House Overwhelmingly Approves Amendment That Bars State Department From Citing Gaza Ministry of Health’s Death Toll

The amendment was supported by more than 60 members of the Democratic caucus.

Jemal Countess/Getty Images for Congressional Integrity Project
Representative Jared Moskowitz during a press conference on December 13, 2023, at Washington, D.C. Jemal Countess/Getty Images for Congressional Integrity Project

House Republicans will head into budget negotiations with Senator Schumer with an amendment supported by dozens of Democrats that could actually become law — a prohibition on the Department of State using the Gaza Ministry of Health’s death toll for the war in Israel.
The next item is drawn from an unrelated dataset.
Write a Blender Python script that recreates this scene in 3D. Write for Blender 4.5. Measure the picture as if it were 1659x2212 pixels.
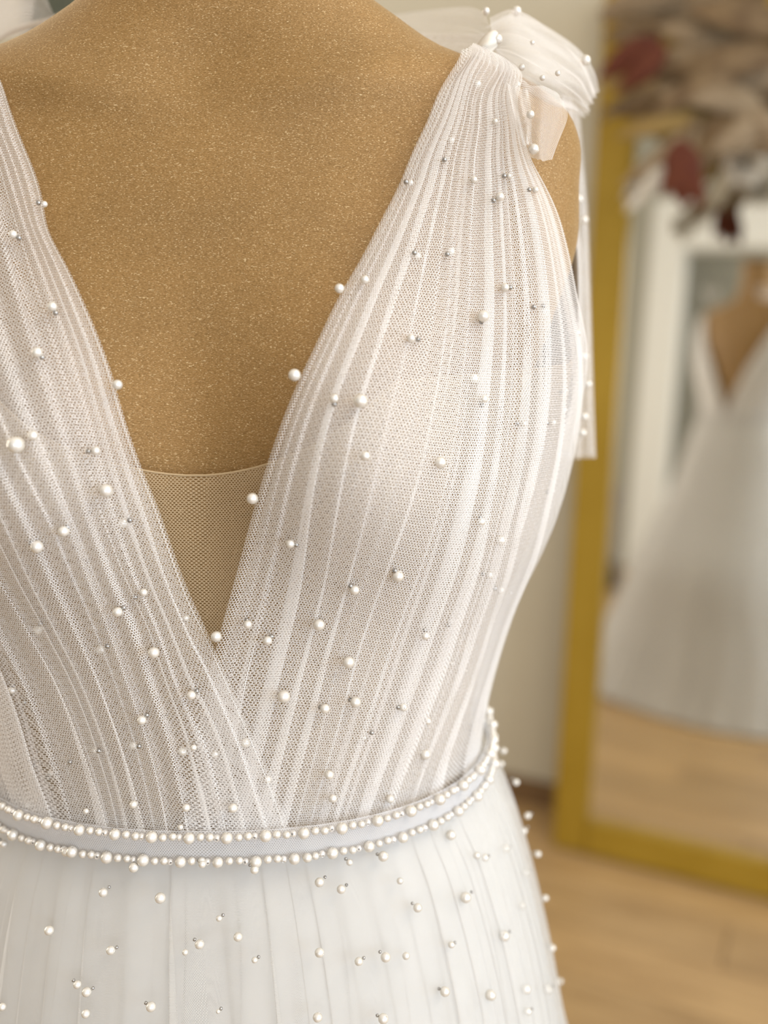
import bpy, bmesh, math, random
import numpy as np
from mathutils import Vector, Matrix

random.seed(7); rng = np.random.RandomState(7)
for o in list(bpy.data.objects): bpy.data.objects.remove(o)
S = bpy.context.scene
COL = S.collection
PI = math.pi

# ------------------------------------------------------------------ camera
F, CX, CY = 2100.0, 829.5, 1106.0          # focal length and centre in pixels of 1659x2212
CAM_H = 1.30
PITCH = math.radians(13.4)
cp, sp = math.cos(PITCH), math.sin(PITCH)
cam_d = bpy.data.cameras.new('camera'); cam = bpy.data.objects.new('camera', cam_d); COL.objects.link(cam)
cam.location = (0, 0, CAM_H); cam.rotation_euler = (PI/2 - PITCH, 0, 0)
cam_d.sensor_fit = 'VERTICAL'; cam_d.sensor_height = 36.0; cam_d.lens = F/2212.0*36.0
cam_d.clip_start = 0.02
cam_d.dof.use_dof = True; cam_d.dof.focus_distance = 0.482; cam_d.dof.aperture_fstop = 2.7
S.camera = cam
S.view_settings.view_transform = 'Standard'; S.view_settings.look = 'None'
S.view_settings.gamma = 1.0; S.view_settings.use_curve_mapping = False
S.view_settings.exposure = 0.0
try:
    S.cycles.transparent_max_bounces = 40
except Exception: pass

# room axes: X runs along the mirror wall, D towards the camera
PSI = math.radians(25.5)
BX, BY = 0.402, 2.055
dX = np.array([math.cos(PSI), -math.sin(PSI)]); dN = np.array([-math.sin(PSI), -math.cos(PSI)])
def RL(X, D, z):
    return (BX + X*dX[0] + D*dN[0], BY + X*dX[1] + D*dN[1], z)

# ------------------------------------------------------------------ world and lamps
W = bpy.data.worlds.new('World'); S.world = W; W.use_nodes = True
W.node_tree.nodes['Background'].inputs[0].default_value = (0.8, 0.88, 1.0, 1)
W.node_tree.nodes['Background'].inputs[1].default_value = 0.5
def area(name, X, D, z, tgt, sx, sy, col, power):
    l = bpy.data.lights.new(name, 'AREA'); l.shape = 'RECTANGLE'; l.size = sx; l.size_y = sy
    l.color = col; l.energy = power
    o = bpy.data.objects.new(name, l); COL.objects.link(o)
    p = Vector(RL(X, D, z)); o.location = p
    q = Vector(RL(*tgt)) - p
    o.rotation_euler = q.to_track_quat('-Z', 'Y').to_euler()
    return o
area('window_light_right', 3.38, 1.9, 1.45, (0, 1.9, 1.45), 2.9, 1.9, (0.72, 0.85, 1.0), 80)
area('window_light_front', 2.05, 4.08, 1.55, (2.05, 0, 1.55), 1.9, 1.7, (0.96, 0.96, 1.0), 24)
area('ceiling_light_warm', 1.9, 1.6, 2.76, (1.9, 1.6, 0), 1.6, 1.2, (1.0, 0.88, 0.72), 40)
area('warm_light_left', -2.08, 1.6, 1.5, (0, 1.6, 1.5), 2.2, 1.7, (1.0, 0.92, 0.84), 46)  # warm area lamp added in front of the solid left wall, no window there
area('hall_fill', 1.1, 4.8, 2.7, (1.1, 4.8, 0), .8, .6, (1.0, .95, .9), 32)  # unseen fill added to brighten the hall wall in the reflection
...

The House has been debating 12 annual funding bills for days, though only one has passed. Three more — state and foreign operations, homeland security, and defense — are slated to receive floor votes on either Thursday or Friday. As part of the state and foreign operations funding bill, a Democrat, Congressman Jared Moskowitz, authored the amendment that would stop the use of the Gaza health ministry death toll. 
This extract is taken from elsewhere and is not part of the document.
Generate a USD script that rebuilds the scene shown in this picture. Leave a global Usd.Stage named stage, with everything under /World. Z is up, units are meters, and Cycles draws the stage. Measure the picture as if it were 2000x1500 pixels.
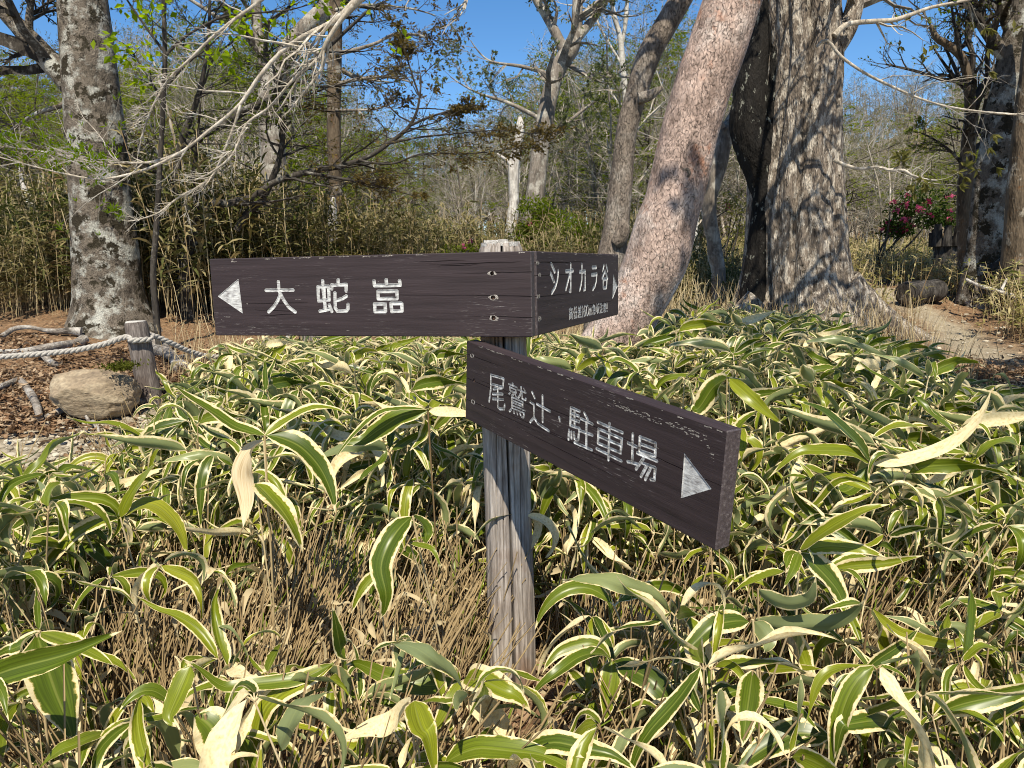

When the amendment came up for a vote, it passed the House overwhelmingly and in a bipartisan way. The amendment was added to the state and foreign operations bill with 269 members — including 62 Democrats — voting for it. Just two Republicans voted against it. 

The agency has been criticized for inflating the total death toll of Palestinian Arabs at Gaza since the war with Israel began on October 7. Hamas has controlled the health ministry since winning the 2006 elections at Gaza. In May, the United Nations released its own numbers on the number of “identified” fatalities at Gaza, saying it was fewer than 25,000. At the same time, the health ministry said it was 34,000 dead. 
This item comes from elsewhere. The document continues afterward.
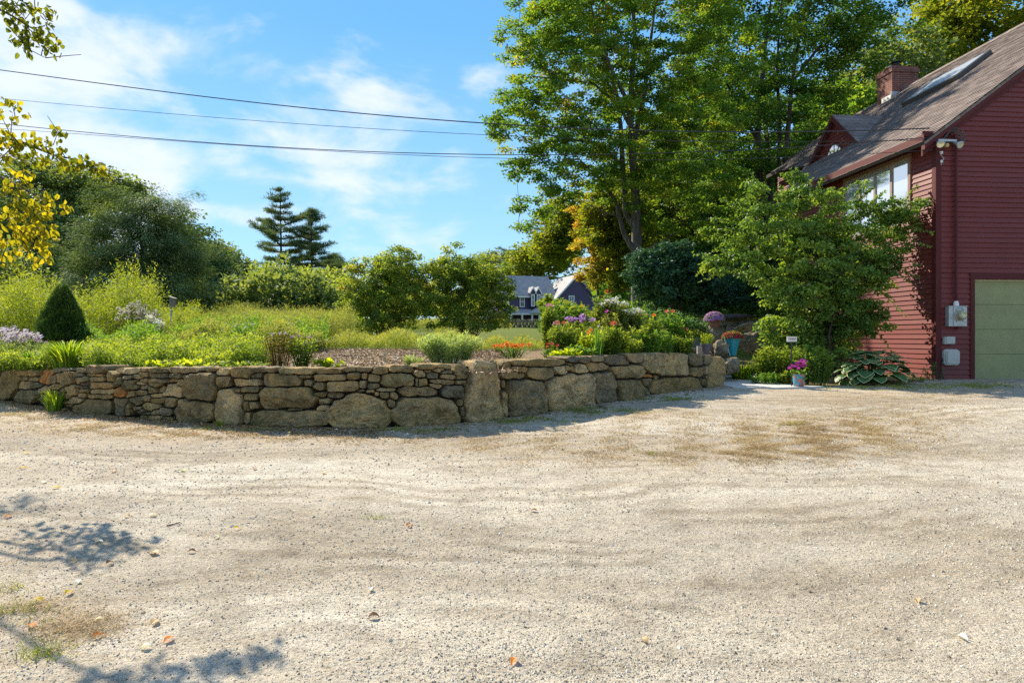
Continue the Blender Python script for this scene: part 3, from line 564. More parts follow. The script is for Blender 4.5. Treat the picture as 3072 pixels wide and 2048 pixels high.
def house():
    # --- gable wall (faces the drive) with garage opening
    b = MB(); DA0, DA1, DH = .84, 3.55, 2.07
    siding_strip(b, (0.10, 0), (DA0-.10, 0), 0.0, DH+.14, (0, -1))
    siding_strip(b, (DA1+.1, 0), (12.4, 0), 0.0, DH+.14, (0, -1))
    siding_strip(b, (0.10, 0), (12.3, 0), DH+.14, 9.7, (0, -1), top=lambda s: np.array([rz(.1+12.2*x) for x in s])-.12)
    b.build('gable_siding', SIDING, H, local=True)
    b = MB()   # left wall, window opening b .8-3.2, h 3.5-4.83
    W0, W1, WH0, WH1 = .80, 3.20, 3.35, 4.80
    siding_strip(b, (0, .10), (0, 6.2), 0, WH0, (-1, 0)); siding_strip(b, (0, .10), (0, W0-.06), WH0, EAVE-.12, (-1, 0)); siding_strip(b, (0, W1+.06), (0, 6.2), WH0, EAVE-.12, (-1, 0))
    siding_strip(b, (0, W0-.06), (0, W1+.06), WH1, EAVE-.12, (-1, 0))
    nd = np.array([-4.4, 3.9]); nd /= np.linalg.norm(nd)
    siding_strip(b, (0, 6.2), (3.9, 10.6), 0, 7.9, tuple(nd), top=lambda s: EAVE-.12+PITCH*3.9*s)
    siding_strip(b, (3.9, 10.6), (3.9, 14.5), 0, EAVE+PITCH*3.9-.1, (-1, 0))
    b.build('side_siding', SIDING, H, local=True)
    b = MB()   # shell behind the clapboards
    b.add([(0.004, .004, -.3), (0.004, 6.2, -.3), (3.9, 10.6, -.3), (3.9, 14.5, -.3), (12.4, 14.5, -.3), (12.4, .004, -.3),
           (0.004, .004, EAVE-.05), (0.004, 6.2, EAVE-.05), (3.9, 10.6, EAVE+PITCH*3.9-.05), (3.9, 14.5, EAVE+PITCH*3.9-.05), (12.4, 14.5, EAVE-.05), (12.4, .004, EAVE-.05)],
          [(1, 0, 6, 7), (2, 1, 7, 8), (3, 2, 8, 9), (4, 3, 9, 10), (5, 4, 10, 11)])
    b.add([(0.004, .006, DH+.05), (12.4, .006, DH+.05), (12.4, .006, EAVE-.05), (6.2, .006, rz(6.2)-.05), (0.004, .006, EAVE-.05)], None, [(0, 1, 2), (0, 2, 3), (0, 3, 4)])
    b.add([(0.004, .006, -.3), (DA0, .006, -.3), (DA0, .006, DH+.05), (0.004, .006, DH+.05), (DA1, .006, -.3), (12.4, .006, -.3), (12.4, .006, DH+.05), (DA1, .006, DH+.05)], [(0, 1, 2, 3), (4, 5, 6, 7)])
    b.build('wall', TRIM, H, local=True)
    b = MB()   # corner boards, frieze, rake, fascia, door surround
    b.box((-.022, -.024, -.1), (.10, .0, EAVE)); b.box((-.024, .001, -.1), (-.001, .09, EAVE-.1))
    b.build('corner_board', TRIM, H, local=True)
    b = MB()
    b.box((-.012, .09, EAVE-.16), (-.001, 6.2, EAVE-.02)); b.box((-.36, -.12, EAVE-.24), (-.335, 6.3, EAVE-.06)); b.box((-.334, -.12, EAVE-.10), (-.002, 6.3, EAVE-.085))
    b.build('fascia', TRIM, H, local=True)
    b = MB()   # rake boards
    for (a0, a1) in ((-.34, 6.2), (6.2, 12.75)):
        z0, z1 = (rz(a0), rz(a1)); d = .24
        b.hexa([(a0, -.06, z0-d), (a1, -.06, z1-d), (a1, .0-.021, z1-d), (a0, -.021, z0-d), (a0, -.06, z0-.01), (a1, -.06, z1-.01), (a1, -.021, z1-.01), (a0, -.021, z0-.01)])
        b.hexa([(a0, -.13, z0-.12), (a1, -.13, z1-.12), (a1, -.061, z1-.12), (a0, -.061, z0-.12), (a0, -.13, z0-.005), (a1, -.13, z1-.005), (a1, -.061, z1-.005), (a0, -.061, z0-.005)])
    b.box((-.335, -.055, EAVE-.235), (.16, -.026, EAVE+.02))
    b.build('rake_board', TRIM, H, local=True)
    b = MB()
    b.box((DA0-.10, -.03, -.1), (DA0, .09, DH+.0)); b.box((DA1, -.03, -.1), (DA1+.1, .09, DH)); b.box((DA0-.10, -.032, DH), (DA1+.10, .09, DH+.14))
    b.build('garage_door_trim', TRIM, H, local=True)
    GD = plain('green_door_paint', (.27, .27, .115), .6, .10, 3, .1)
    b = MB(); sec = DH/4
    for k in range(4):
        z0 = k*sec+.0035; z1 = (k+1)*sec-.0035
        b.box((DA0+.002, .05, z0), (DA1-.002, .09, z1))
        for j in range(1, 12):
            zz = z0+(z1-z0)*j/12; b.box((DA0+.004, .0485, zz), (DA1-.004, .0502, zz+.012))
    g = b.build('garage_door', GD, H, local=True)
    b = MB(); b.box((DA0, .02, DH-.03), (DA1, .048, DH-.001)); b.box((DA0, .02, -.02), (DA0+.012, .048, DH-.031)); b.build('weatherstrip', plain('cream_vinyl', (.50, .44, .24), .5), g, local=True)
    # --- window
    wn = MB(); 
    wn.box((-.045, W0-.07, WH0-.07), (.04, W1+.07, WH0)); wn.box((-.045, W0-.07, WH1), (.04, W1+.07, WH1+.07)); wn.box((-.045, W0-.07, WH0), (.04, W0, WH1)); wn.box((-.045, W1, WH0), (.04, W1+.07, WH1))
    wo = wn.build('window', plain('window_casing', (.24, .13, .10), .5), H, local=True)
    pw = (W1-W0)/4
    for k in range(4):
        y0 = W0+k*pw; f = MB(); e = .035
        f.box((-.03, y0+.004, WH0+.002), (.02, y0+e, WH1-.002)); f.box((-.03, y0+pw-e, WH0+.002), (.02, y0+pw-.004, WH1-.002)); f.box((-.03, y0+e, WH0+.002), (.02, y0+pw-e, WH0+e)); f.box((-.03, y0+e, WH1-e), (.02, y0+pw-e, WH1-.002))
        f.build('sash', plain('sash_wood', (.30, .22, .17), .5) if k == 0 else bpy.data.materials['sash_wood'], wo, local=True)
        f = MB(); f.box((-.005, y0+e, WH0+e), (.0, y0+pw-e, WH1-e)); f.build('pane', GLASS, wo, local=True)
    b = MB(); b.box((.03, W0, WH0), (.06, W1, WH1)); b.build('curtain', WHITE, wo, local=True)
    # --- roof (local frame: x along eave, y up slope)
    ang = math.atan(PITCH); sl = 1/math.cos(ang)
    def roofplane(side):
        b = MB(); rows = int(6.55*sl/.14)+1; rr = random.Random(5+side)
        for k in range(rows):
            s0 = k*.14; s1 = min(s0+.145, 6.55*sl); a0 = -.38+s0/sl
            if side == 0:
                x0 = -.14; x1 = 14.7 if a0 > 3.65 else (6.45+max(a0, 0)*4.4/3.9)
            else: x0, x1 = -.14, 14.7
            x = x0
            while x < x1-.01:
                xn = min(x1, x+rr.uniform(.25, .42)); t = rr.uniform(.008, .017)
                b.add([(x, s0, t), (xn-.004, s0, t), (xn-.004, s1, .002), (x, s1, .002), (x, s0, -.01), (xn-.004, s0, -.01)], [(0, 1, 2, 3), (4, 5, 1, 0)], None, rr.random()); x = xn
        b.add([(-.14, 0, -.012), (6.4 if side == 0 else 14.7, 0, -.012), (6.4 if side == 0 else 14.7, .4, -.012), (-.14, .4, -.012)], [(0, 1, 2, 3)])
        if side == 0: P = [(-.14, 0), (6.4, 0), (6.45, .3), (11.0, 4.1*sl), (14.7, 4.1*sl), (14.7, 6.58*sl), (-.14, 6.58*sl)]
        else: P = [(-.14, 0), (14.7, 0), (14.7, 6.58*sl), (-.14, 6.58*sl)]
        P3 = np.array([(x, y, -.014) for x, y in P]); b.poly_prism(P3, (0, 0, -.05))
        o = b.build('roof', SHINGLE, H, local=True)
        if side == 0:
            M4 = Matrix(((0, math.cos(ang), -math.sin(ang), -.38), (1, 0, 0, 0), (0, math.sin(ang), math.cos(ang), EAVE+PITCH*-.38+.055), (0, 0, 0, 1)))
        else:
            M4 = Matrix(((0, -math.cos(ang), math.sin(ang), 12.78), (1, 0, 0, 0), (0, math.sin(ang), math.cos(ang), EAVE+PITCH*-.38+.055), (0, 0, 0, 1)))
        o.matrix_local = M4
        return o
    rf = roofplane(0); roofplane(1)
    b = MB(); zr = rz(6.2)+.07
    b.hexa([(6.05, -.15, zr-.10), (6.35, -.15, zr-.10), (6.35, 14.7, zr-.10), (6.05, 14.7, zr-.10), (6.18, -.15, zr+.03), (6.22, -.15, zr+.03), (6.22, 14.7, zr+.03), (6.18, 14.7, zr+.03)]); b.build('ridge_cap', SHINGLE, H, local=True)
    # rear wing eave
    b = MB(); ze = EAVE+PITCH*3.6; b.box((3.5, 10.5, ze-.12), (3.62, 14.75, ze+.02)); b.build('gutter', plain('dark_gutter', (.05, .035, .03), .4), H, local=True)
    # skylight
    n_up = np.array([-math.sin(ang), 0, math.cos(ang)])
    b = MB(); p = lambda a, bb, h: (a-math.sin(ang)*h, bb, EAVE+PITCH*a+.055+math.cos(ang)*h)
    b.hexa([p(3.45, 3.7, 0), p(4.45, 3.7, 0), p(4.45, 5.9, 0), p(3.45, 5.9, 0), p(3.45, 3.7, .13), p(4.45, 3.7, .13), p(4.45, 5.9, .13), p(3.45, 5.9, .13)])
    so = b.build('skylight', plain('skylight_frame', (.07, .065, .06), .45), H, local=True)
    b = MB(); b.hexa([p(3.52, 3.77, .13), p(4.38, 3.77, .13), p(4.38, 5.83, .13), p(3.52, 5.83, .13), p(3.52, 3.77, .145), p(4.38, 3.77, .145), p(4.38, 5.83, .145), p(3.52, 5.83, .145)]); b.build('skylight_pane', plain('skylight_reflection_grey', (.30, .31, .32), .35), so, local=True)  # flat grey pane colour stands in for the pale sky reflected in the glass
    # chimney
    cb = MB(); c0 = (5.75, 9.75); c1 = (6.75, 10.6); zt = EAVE+5.48
    cb.box((c0[0], c0[1], 8.0), (c1[0], c1[1], zt-.22)); cb.box((c0[0]-.035, c0[1]-.035, zt-.22), (c1[0]+.035, c1[1]+.035, zt-.08)); cb.box((c0[0], c0[1], zt-.08), (c1[0], c1[1], zt))
    ch = cb.build('chimney', BRICK, H, local=True)
    b = MB(); b.lathe((6.15, 10.1, zt), [(.09, 0), (.09, .16), (.13, .16), (.13, .19), (.06, .19)], 14); b.lathe((6.15, 10.1, zt+.22), [(.02, 0), (.19, .02), (.02, .09)], 14)
    b.build('flue_cap', plain('black_metal', (.03, .03, .03), .5), ch, local=True)
    b = MB(); b.box((c0[0]-.06, c0[1]-.03, rz(5.7)-.05), (c0[0]-.002, c0[1]+.5, rz(5.7)+.22)); b.box((c0[0]-.05, c0[1]-.03, rz(5.7)-.05), (c0[0]+.5, c0[1]-.002, rz(5.7)+.32)); b.build('flashing', METAL, ch, local=True)
    # dormer
    A0 = 2.1; y0, y1, ym = 5.85, 8.45, 7.12; zb = EAVE+PITCH*A0; za = 8.12-HZ+.02; dn = MB()
    tp = lambda s: np.where(s < .49, zb-.05+(za-zb+.02)*s/.49, zb-.05+(za-zb+.02)*(1-s)/.51)
    siding_strip(dn, (A0, y1), (A0, y0), zb-.1, za, (-1, 0), top=tp)
    dn.add([(A0+.004, y0, zb-.3), (A0+.004, y1, zb-.3), (A0+.004, ym, za)], None, [(0, 1, 2)])
    do = dn.build('dormer', SIDING, H, local=True)
    ar = (za-EAVE)/PITCH
    b = MB()
    for (ye, sgn) in ((y0, -1), (y1, 1)):
        P0 = np.array((A0-.16, ye+sgn*.12, zb-.10)); P1 = np.array((A0-.16, ym, za+.07)); P2 = np.array((ar+.15, ym, za+.07)); P3 = np.array((A0+.05, ye+sgn*.12, zb-.10))
        up = np.array([0, 0, .035]); b.hexa([P0, P1, P2, P3, P0+up, P1+up, P2+up, P3+up])
        for k in range(9):
            t0 = k/9; Q0 = P0+(P1-P0)*t0; Q3 = P3+(P2-P3)*t0; Q1 = P0+(P1-P0)*min(1, t0+.11); Q2 = P3+(P2-P3)*min(1, t0+.11); b.add([Q0+up*1.5, Q3+up*1.5, Q2+up*1.05, Q1+up*1.05, Q0+up, Q3+up], [(0, 1, 2, 3), (4, 5, 1, 0)])
    b.build('dormer_roof', SHINGLE, do, local=True)
    b = MB()
    for (ye, sgn) in ((y0, -1), (y1, 1)):
        P0 = np.array((A0-.18, ye+sgn*.12, zb-.26)); P1 = np.array((A0-.18, ym, za-.09)); up = np.array([0, 0, .17]); ot = np.array([.03, 0, 0]); b.hexa([P0, P1, P1+ot, P0+ot, P0+up, P1+up, P1+ot+up, P0+ot+up])
    b.build('dormer_trim', TRIM, do, local=True)
    b = MB(); a_ = np.linspace(0, math.pi, 17); r_ = .40
    for k in range(16):
        q0 = [(A0-.03, ym+.1+rr_*math.cos(a_[j]), zb-.12+rr_*1.0*math.sin(a_[j])) for rr_, j in ((r_, k), (r_+.07, k), (r_+.07, k+1), (r_, k+1))]
        b.add(q0, [(0, 1, 2, 3)]); q1 = [(x+.035, y, z) for x, y, z in q0]; b.add([q0[1], q1[1], q1[2], q0[2]], [(0, 1, 2, 3)]); b.add([q0[0], q0[3], q1[3], q1[0]], [(0, 1, 2, 3)])
    for ang_ in (45, 90, 135):
        c, s_ = math.cos(R(ang_)), math.sin(R(ang_)); b.hexa([(A0-.035, ym+.1-.01*s_, zb-.12+.01*c), (A0-.015, ym+.1-.01*s_, zb-.12+.01*c), (A0-.015, ym+.1+.01*s_, zb-.12-.01*c), (A0-.035, ym+.1+.01*s_, zb-.12-.01*c)]+
               [(A0-.035, ym+.1-.01*s_+r_*c, zb-.12+.01*c+r_*s_), (A0-.015, ym+.1-.01*s_+r_*c, zb-.12+.01*c+r_*s_), (A0-.015, ym+.1+.01*s_+r_*c, zb-.12-.01*c+r_*s_), (A0-.035, ym+.1+.01*s_+r_*c, zb-.12-.01*c+r_*s_)])
    fw = b.build('fanlight', TRIM, do, local=True)
    b = MB(); V = [(A0-.024, ym+.1, zb-.12)]+[(A0-.024, ym+.1+r_*math.cos(x), zb-.12+r_*math.sin(x)) for x in a_]; b.add(V, None, [(0, k+1, k) for k in range(1, 17)]); b.build('fanlight_pane', GLASS, do, local=True)
house()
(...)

Mr. Moskowitz says that there are other ways to get the death toll at Gaza, but America should not rely on a terrorist-run agency that is seeking sympathy on the world stage. 

“My amendment does not deny the tragedy that is going on in Gaza due to Hamas’s horrific attack on Israel on October 7th,” Mr. Moskowitz says. “At the end of the day, the Gaza Ministry of Health is the Hamas ministry of health.”

During debate regarding his amendment on Wednesday, Mr. Moskowitz said the American government should not “rely on a terrorist organization for statistics, for data.”

“The UN — which was relying on … the Gaza Ministry of Health — lowered their numbers just a couple of weeks ago by a significant amount. Thousands, in fact,” he continued. “Remember: It is Hamas’s goal to sell propaganda to the American people, to sell propaganda to the world.”

The chairwoman of the Congressional Progressive Caucus, Congresswoman Pramila Jayapal, tells the Sun she is “so disturbed” that so many Democrats would vote for the amendment. 

“I was so disturbed to see that,” Ms. Jayapal said after 62 of her Democratic colleagues voted for the amendment. “This is the official estimate that the state department has been using, that the WHO has been using, that has been the standard. To say that we’re not going to use that, in my mind, is like denying that these deaths happened.”

“It’s just incredibly painful, I know, for people across the country to watch that. You can’t deny these deaths are happening just by erasing the number that the ministry has been providing us all these years,” she continued.

Another member of the Progressive Caucus, Congresswoman Rashida Tlaib, lambasted Mr. Moskowitz and his amendment during debate on Wednesday, saying that it was just part of a long history of trying to “dehumanize” Palestinian Arabs. 

“I wanted to say how absolutely unconscionable that my colleagues are offering an amendment to prevent our U.S. government from even citing the Palestinian death toll. Since 1948 … there has been a coordinated effort, especially in this chamber, to dehumanize Palestinians and erase Palestinians from existence,” Ms. Tlaib said on the House floor. 

“The ethnic cleansing of Palestinians did not end in 1948. Today, Mr. Speaker, we are witnessing the Israeli apartheid government carry out a genocide in Gaza. This amendment is an attempt to hide it,” Ms. Tlaib continued.

Republicans have added a number of so-called poison pill amendments to their annual funding bills before they receive a final floor vote and head over to the Senate, including an amendment to the homeland security funding bill that would reduce the homeland security secretary’s salary to zero. 

Yet given the strong showing of Democrats in favor of Mr. Moskowitz’s amendment, it may be one of the few that survive. 

Republicans won a similar fight with Mr. Schumer earlier this year. Even though they got few concessions on government funding or other amendments, the Democrat-controlled Senate agreed to bar the American government from funding the United Nations Relief and Works Agency until at least 2025.